**Work instructions**:
Print the listing below exactly.

**Data shown**:
──────────────────────────────

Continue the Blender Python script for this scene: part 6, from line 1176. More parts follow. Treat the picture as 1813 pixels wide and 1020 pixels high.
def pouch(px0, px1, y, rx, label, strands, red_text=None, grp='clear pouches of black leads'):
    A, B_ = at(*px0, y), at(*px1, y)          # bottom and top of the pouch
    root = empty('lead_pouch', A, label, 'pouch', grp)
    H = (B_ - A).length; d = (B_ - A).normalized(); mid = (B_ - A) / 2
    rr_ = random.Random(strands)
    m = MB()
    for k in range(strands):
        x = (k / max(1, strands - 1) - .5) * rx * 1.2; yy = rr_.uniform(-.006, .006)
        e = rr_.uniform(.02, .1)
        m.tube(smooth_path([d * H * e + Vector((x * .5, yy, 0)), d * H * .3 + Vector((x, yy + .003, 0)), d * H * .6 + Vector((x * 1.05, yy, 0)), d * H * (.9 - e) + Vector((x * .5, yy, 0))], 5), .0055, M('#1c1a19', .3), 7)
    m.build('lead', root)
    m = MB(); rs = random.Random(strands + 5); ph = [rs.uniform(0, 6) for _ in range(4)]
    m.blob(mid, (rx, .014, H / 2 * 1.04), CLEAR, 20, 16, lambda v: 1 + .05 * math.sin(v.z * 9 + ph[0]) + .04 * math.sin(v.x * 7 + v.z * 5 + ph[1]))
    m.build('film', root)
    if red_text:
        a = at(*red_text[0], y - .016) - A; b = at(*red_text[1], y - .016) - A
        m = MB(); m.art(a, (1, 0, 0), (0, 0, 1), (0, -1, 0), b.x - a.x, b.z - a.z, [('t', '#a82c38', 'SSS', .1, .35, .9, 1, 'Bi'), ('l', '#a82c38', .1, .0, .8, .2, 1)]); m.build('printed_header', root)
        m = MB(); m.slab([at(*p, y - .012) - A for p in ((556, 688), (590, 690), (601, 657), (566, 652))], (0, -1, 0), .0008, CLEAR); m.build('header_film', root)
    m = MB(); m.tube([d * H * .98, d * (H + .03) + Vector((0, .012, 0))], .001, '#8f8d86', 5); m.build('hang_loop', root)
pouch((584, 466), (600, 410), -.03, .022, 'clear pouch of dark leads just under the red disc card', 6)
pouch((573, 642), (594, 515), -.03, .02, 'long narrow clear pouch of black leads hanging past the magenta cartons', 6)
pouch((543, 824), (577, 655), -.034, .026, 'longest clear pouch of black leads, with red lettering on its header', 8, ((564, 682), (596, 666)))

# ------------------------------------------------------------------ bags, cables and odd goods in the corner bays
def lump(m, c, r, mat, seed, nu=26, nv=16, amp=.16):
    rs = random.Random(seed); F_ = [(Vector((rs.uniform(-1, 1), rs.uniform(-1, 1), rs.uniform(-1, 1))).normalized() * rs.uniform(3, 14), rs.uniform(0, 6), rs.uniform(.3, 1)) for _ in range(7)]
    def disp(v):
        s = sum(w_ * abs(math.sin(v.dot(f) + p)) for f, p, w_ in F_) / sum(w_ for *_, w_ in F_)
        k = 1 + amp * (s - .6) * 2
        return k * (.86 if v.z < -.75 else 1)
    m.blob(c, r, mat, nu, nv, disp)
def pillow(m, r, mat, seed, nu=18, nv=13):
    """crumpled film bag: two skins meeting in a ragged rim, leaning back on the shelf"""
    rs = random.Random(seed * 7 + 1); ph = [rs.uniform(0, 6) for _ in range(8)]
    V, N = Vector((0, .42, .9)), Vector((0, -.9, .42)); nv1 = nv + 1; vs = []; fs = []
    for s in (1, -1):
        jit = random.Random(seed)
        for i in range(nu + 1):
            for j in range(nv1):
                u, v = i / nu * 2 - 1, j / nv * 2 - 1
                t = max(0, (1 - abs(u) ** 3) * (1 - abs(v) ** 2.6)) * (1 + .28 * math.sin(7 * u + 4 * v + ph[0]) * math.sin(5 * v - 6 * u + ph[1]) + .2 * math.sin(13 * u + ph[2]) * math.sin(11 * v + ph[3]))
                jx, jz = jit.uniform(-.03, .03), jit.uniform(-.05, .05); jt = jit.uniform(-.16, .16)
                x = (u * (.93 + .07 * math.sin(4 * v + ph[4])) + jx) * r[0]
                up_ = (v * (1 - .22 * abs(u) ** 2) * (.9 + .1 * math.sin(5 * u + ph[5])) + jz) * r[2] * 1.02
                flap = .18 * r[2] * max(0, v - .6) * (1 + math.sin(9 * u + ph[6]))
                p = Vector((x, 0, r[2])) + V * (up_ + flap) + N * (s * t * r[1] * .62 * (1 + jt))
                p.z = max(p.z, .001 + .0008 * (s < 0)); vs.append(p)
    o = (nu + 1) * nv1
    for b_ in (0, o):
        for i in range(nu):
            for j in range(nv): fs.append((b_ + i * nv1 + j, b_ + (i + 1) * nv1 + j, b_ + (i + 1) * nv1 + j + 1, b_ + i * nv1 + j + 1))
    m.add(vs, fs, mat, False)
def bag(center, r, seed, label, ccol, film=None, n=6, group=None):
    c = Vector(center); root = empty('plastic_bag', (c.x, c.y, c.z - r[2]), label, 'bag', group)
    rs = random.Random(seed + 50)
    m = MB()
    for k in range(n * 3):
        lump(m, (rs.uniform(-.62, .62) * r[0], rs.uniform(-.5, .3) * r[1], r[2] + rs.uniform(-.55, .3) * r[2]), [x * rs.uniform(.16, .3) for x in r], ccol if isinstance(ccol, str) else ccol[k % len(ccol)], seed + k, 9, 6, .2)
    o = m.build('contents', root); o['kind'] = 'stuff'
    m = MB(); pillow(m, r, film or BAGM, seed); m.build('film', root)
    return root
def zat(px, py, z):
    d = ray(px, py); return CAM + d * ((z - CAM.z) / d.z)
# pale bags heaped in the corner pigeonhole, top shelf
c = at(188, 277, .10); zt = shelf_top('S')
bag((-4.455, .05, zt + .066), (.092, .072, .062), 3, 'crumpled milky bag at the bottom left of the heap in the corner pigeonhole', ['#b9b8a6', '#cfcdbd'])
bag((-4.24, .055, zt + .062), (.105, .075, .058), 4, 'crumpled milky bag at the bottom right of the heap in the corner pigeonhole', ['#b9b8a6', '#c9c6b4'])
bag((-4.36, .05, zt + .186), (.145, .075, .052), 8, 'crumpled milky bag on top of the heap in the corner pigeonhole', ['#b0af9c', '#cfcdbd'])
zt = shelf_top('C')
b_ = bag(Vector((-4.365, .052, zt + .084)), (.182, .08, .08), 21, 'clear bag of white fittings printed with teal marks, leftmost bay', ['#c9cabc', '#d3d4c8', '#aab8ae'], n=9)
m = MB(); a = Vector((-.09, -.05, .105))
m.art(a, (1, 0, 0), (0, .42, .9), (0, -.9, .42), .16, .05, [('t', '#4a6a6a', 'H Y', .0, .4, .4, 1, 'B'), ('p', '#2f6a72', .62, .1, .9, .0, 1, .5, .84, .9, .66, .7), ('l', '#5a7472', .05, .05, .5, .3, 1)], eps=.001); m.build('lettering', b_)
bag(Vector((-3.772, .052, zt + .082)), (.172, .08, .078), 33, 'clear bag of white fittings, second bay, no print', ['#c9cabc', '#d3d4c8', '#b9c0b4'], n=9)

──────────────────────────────

**Task solution**:
Continue the Blender Python script for this scene: part 6, from line 1176. More parts follow. Treat the picture as 1813 pixels wide and 1020 pixels high.
def pouch(px0, px1, y, rx, label, strands, red_text=None, grp='clear pouches of black leads'):
    A, B_ = at(*px0, y), at(*px1, y)          # bottom and top of the pouch
    root = empty('lead_pouch', A, label, 'pouch', grp)
    H = (B_ - A).length; d = (B_ - A).normalized(); mid = (B_ - A) / 2
    rr_ = random.Random(strands)
    m = MB()
    for k in range(strands):
        x = (k / max(1, strands - 1) - .5) * rx * 1.2; yy = rr_.uniform(-.006, .006)
        e = rr_.uniform(.02, .1)
        m.tube(smooth_path([d * H * e + Vector((x * .5, yy, 0)), d * H * .3 + Vector((x, yy + .003, 0)), d * H * .6 + Vector((x * 1.05, yy, 0)), d * H * (.9 - e) + Vector((x * .5, yy, 0))], 5), .0055, M('#1c1a19', .3), 7)
    m.build('lead', root)
    m = MB(); rs = random.Random(strands + 5); ph = [rs.uniform(0, 6) for _ in range(4)]
    m.blob(mid, (rx, .014, H / 2 * 1.04), CLEAR, 20, 16, lambda v: 1 + .05 * math.sin(v.z * 9 + ph[0]) + .04 * math.sin(v.x * 7 + v.z * 5 + ph[1]))
    m.build('film', root)
    if red_text:
        a = at(*red_text[0], y - .016) - A; b = at(*red_text[1], y - .016) - A
        m = MB(); m.art(a, (1, 0, 0), (0, 0, 1), (0, -1, 0), b.x - a.x, b.z - a.z, [('t', '#a82c38', 'SSS', .1, .35, .9, 1, 'Bi'), ('l', '#a82c38', .1, .0, .8, .2, 1)]); m.build('printed_header', root)
        m = MB(); m.slab([at(*p, y - .012) - A for p in ((556, 688), (590, 690), (601, 657), (566, 652))], (0, -1, 0), .0008, CLEAR); m.build('header_film', root)
    m = MB(); m.tube([d * H * .98, d * (H + .03) + Vector((0, .012, 0))], .001, '#8f8d86', 5); m.build('hang_loop', root)
pouch((584, 466), (600, 410), -.03, .022, 'clear pouch of dark leads just under the red disc card', 6)
pouch((573, 642), (594, 515), -.03, .02, 'long narrow clear pouch of black leads hanging past the magenta cartons', 6)
pouch((543, 824), (577, 655), -.034, .026, 'longest clear pouch of black leads, with red lettering on its header', 8, ((564, 682), (596, 666)))

# ------------------------------------------------------------------ bags, cables and odd goods in the corner bays
def lump(m, c, r, mat, seed, nu=26, nv=16, amp=.16):
    rs = random.Random(seed); F_ = [(Vector((rs.uniform(-1, 1), rs.uniform(-1, 1), rs.uniform(-1, 1))).normalized() * rs.uniform(3, 14), rs.uniform(0, 6), rs.uniform(.3, 1)) for _ in range(7)]
    def disp(v):
        s = sum(w_ * abs(math.sin(v.dot(f) + p)) for f, p, w_ in F_) / sum(w_ for *_, w_ in F_)
        k = 1 + amp * (s - .6) * 2
        return k * (.86 if v.z < -.75 else 1)
    m.blob(c, r, mat, nu, nv, disp)
def pillow(m, r, mat, seed, nu=18, nv=13):
    """crumpled film bag: two skins meeting in a ragged rim, leaning back on the shelf"""
    rs = random.Random(seed * 7 + 1); ph = [rs.uniform(0, 6) for _ in range(8)]
    V, N = Vector((0, .42, .9)), Vector((0, -.9, .42)); nv1 = nv + 1; vs = []; fs = []
    for s in (1, -1):
        jit = random.Random(seed)
        for i in range(nu + 1):
            for j in range(nv1):
                u, v = i / nu * 2 - 1, j / nv * 2 - 1
                t = max(0, (1 - abs(u) ** 3) * (1 - abs(v) ** 2.6)) * (1 + .28 * math.sin(7 * u + 4 * v + ph[0]) * math.sin(5 * v - 6 * u + ph[1]) + .2 * math.sin(13 * u + ph[2]) * math.sin(11 * v + ph[3]))
                jx, jz = jit.uniform(-.03, .03), jit.uniform(-.05, .05); jt = jit.uniform(-.16, .16)
                x = (u * (.93 + .07 * math.sin(4 * v + ph[4])) + jx) * r[0]
                up_ = (v * (1 - .22 * abs(u) ** 2) * (.9 + .1 * math.sin(5 * u + ph[5])) + jz) * r[2] * 1.02
                flap = .18 * r[2] * max(0, v - .6) * (1 + math.sin(9 * u + ph[6]))
                p = Vector((x, 0, r[2])) + V * (up_ + flap) + N * (s * t * r[1] * .62 * (1 + jt))
                p.z = max(p.z, .001 + .0008 * (s < 0)); vs.append(p)
    o = (nu + 1) * nv1
    for b_ in (0, o):
        for i in range(nu):
            for j in range(nv): fs.append((b_ + i * nv1 + j, b_ + (i + 1) * nv1 + j, b_ + (i + 1) * nv1 + j + 1, b_ + i * nv1 + j + 1))
    m.add(vs, fs, mat, False)
def bag(center, r, seed, label, ccol, film=None, n=6, group=None):
    c = Vector(center); root = empty('plastic_bag', (c.x, c.y, c.z - r[2]), label, 'bag', group)
    rs = random.Random(seed + 50)
    m = MB()
    for k in range(n * 3):
        lump(m, (rs.uniform(-.62, .62) * r[0], rs.uniform(-.5, .3) * r[1], r[2] + rs.uniform(-.55, .3) * r[2]), [x * rs.uniform(.16, .3) for x in r], ccol if isinstance(ccol, str) else ccol[k % len(ccol)], seed + k, 9, 6, .2)
    o = m.build('contents', root); o['kind'] = 'stuff'
    m = MB(); pillow(m, r, film or BAGM, seed); m.build('film', root)
    return root
def zat(px, py, z):
    d = ray(px, py); return CAM + d * ((z - CAM.z) / d.z)
# pale bags heaped in the corner pigeonhole, top shelf
c = at(188, 277, .10); zt = shelf_top('S')
bag((-4.455, .05, zt + .066), (.092, .072, .062), 3, 'crumpled milky bag at the bottom left of the heap in the corner pigeonhole', ['#b9b8a6', '#cfcdbd'])
bag((-4.24, .055, zt + .062), (.105, .075, .058), 4, 'crumpled milky bag at the bottom right of the heap in the corner pigeonhole', ['#b9b8a6', '#c9c6b4'])
bag((-4.36, .05, zt + .186), (.145, .075, .052), 8, 'crumpled milky bag on top of the heap in the corner pigeonhole', ['#b0af9c', '#cfcdbd'])
zt = shelf_top('C')
b_ = bag(Vector((-4.365, .052, zt + .084)), (.182, .08, .08), 21, 'clear bag of white fittings printed with teal marks, leftmost bay', ['#c9cabc', '#d3d4c8', '#aab8ae'], n=9)
m = MB(); a = Vector((-.09, -.05, .105))
m.art(a, (1, 0, 0), (0, .42, .9), (0, -.9, .42), .16, .05, [('t', '#4a6a6a', 'H Y', .0, .4, .4, 1, 'B'), ('p', '#2f6a72', .62, .1, .9, .0, 1, .5, .84, .9, .66, .7), ('l', '#5a7472', .05, .05, .5, .3, 1)], eps=.001); m.build('lettering', b_)
bag(Vector((-3.772, .052, zt + .082)), (.172, .08, .078), 33, 'clear bag of white fittings, second bay, no print', ['#c9cabc', '#d3d4c8', '#b9c0b4'], n=9)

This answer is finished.